Douglas Todd then backs this argument with evidence, citing University of British Columbia’s David Ley  and Simon Fraser University’s  Qiyan Wu who observe that as 13 billion dollars has been spent by Chinese investors in Vancouver in one year, this foreign investing is now a “fundamental” in the local real estate market.  Federal policies tightening cash flow in China may be why housing at the top-level of the market has seen prices drop by as much as 20 per cent. Meanwhile condo units have been soaring in value, which may be because of  “smaller buyers get in on the tail-end of a run initially created by high-end investors” typical of a boom-bust cycle.

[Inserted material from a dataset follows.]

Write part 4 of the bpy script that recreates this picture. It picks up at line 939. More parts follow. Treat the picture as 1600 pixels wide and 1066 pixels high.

Increasing supply and adding more density will not work to make housing more affordable according to Douglas Todd’s evidence. “Many Chinese use foreign real-estate purchases as a means to safeguard a portion of their assets,” said a senior immigration manager in China, as reported in the December edition of the newsletter, Lexbase.“It is clear many heads of family have purchased expensive homes in Canada and installed their families there while they continue to work in China.”

While there has been a release of information from Canada Mortgage and Housing Corporation (CMHC) suggesting that 20 per cent of new condo housing is being bought by foreign owners, that data does not look at purchases done by “Canadian real estate through proxies, such as spouses, children, trusts or companies, all of which, along with the tactic of flipping pre-sale purchases first made in East Asia, can shield the identities of real owners. Nor does the CMHC report capture the purchases of well-off immigrants, many of who move their families to Canada and buy their homes with overseas wealth (which is normally not taxed in Canada), a trend outlined in a groundbreaking December study by UBC geographer Daniel Hiebert.”

Identifying that the federal government has not looked at the issues of offshore capital and migration as factors in affordability, Australia and New Zealand are initiating ways to stem foreign nationals buying into their housing markets. The New Zealand government is banning the selling of any housing to foreigners.  What can the Provincial and Federal governments do to ensure that workers in Vancouver who make a fraction of the amount required to own a housing unit here can live here? How can we make housing less of a commodity and more of a necessity for the health of a city? As Douglas Todd surmises “No doubt the B.C. government has other ideas up its sleeve. Whatever the government does in February, however, it’s almost guaranteed 2018 will be another tumultuous year for beleaguered Metro residents, especially the hundreds of thousands who still can’t yet afford to rent or buy a decent place to live.”